Para quem vive uma época como a nossa de destruição e perturbação da natureza, e está consciente disso, Sebastião como poeta só pode ir em crescendo de importância. Como escreveu António Cândido Franco, ele foi talvez o nosso último poeta da natureza. Da natureza íntegra. Hoje os que escrevem poesia da natureza, sem deixar de cantar a sua beleza, terão que fazer igualmente o requiem, oxalá temporário, da sua destruição. E a sua poesia poderá ser uma fonte de força para os que não se contentam com aquela por vezes dominante hoje da linguagem sem referências a nada que mereça a pena fora dela. E uma via para repor no lugar que merece a poesia da natureza, da que ainda há e da que perdemos.
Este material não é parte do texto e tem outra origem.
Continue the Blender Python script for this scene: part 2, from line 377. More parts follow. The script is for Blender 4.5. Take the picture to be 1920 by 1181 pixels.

Do livro Flor de Um Dia, de Aurélio Porto, que editei, retiro o primeiro poema do capítulo "Uma Leitura de Sebastião da Gama":
Sebastião
Contigo aos quinze anos tudo se aprende,
a sentir, a amar e a cantar.
Depois vêm os sábios – és ingénuo,
simples de mais,
andas longe das ideias que triunfam.
Para ti não há louros, apenas a fidelidade inquebrável
de amigos vivos
que na mão fechada cabem.
Sim, é verdade, duas ou três professorinhas primárias
ao colo apertam os teus livros,
antes que venha o vendaval da vida e as transforme
em propagandistas de perfumes,
bancárias,
ou guardadoras de meninos, exaustas e já sem chama.
Professorinhas primárias! Torcem o nariz os eruditos,
os sofisticados críticos do esquecimento,
calam o teu nome,
exilam-te no limbo das antologias.
E no entanto vives, vives na Arrábida e na terra toda inundada de luz,
vives a cantar, a amar e a sentir.
Eternos são os quinze anos que te amam.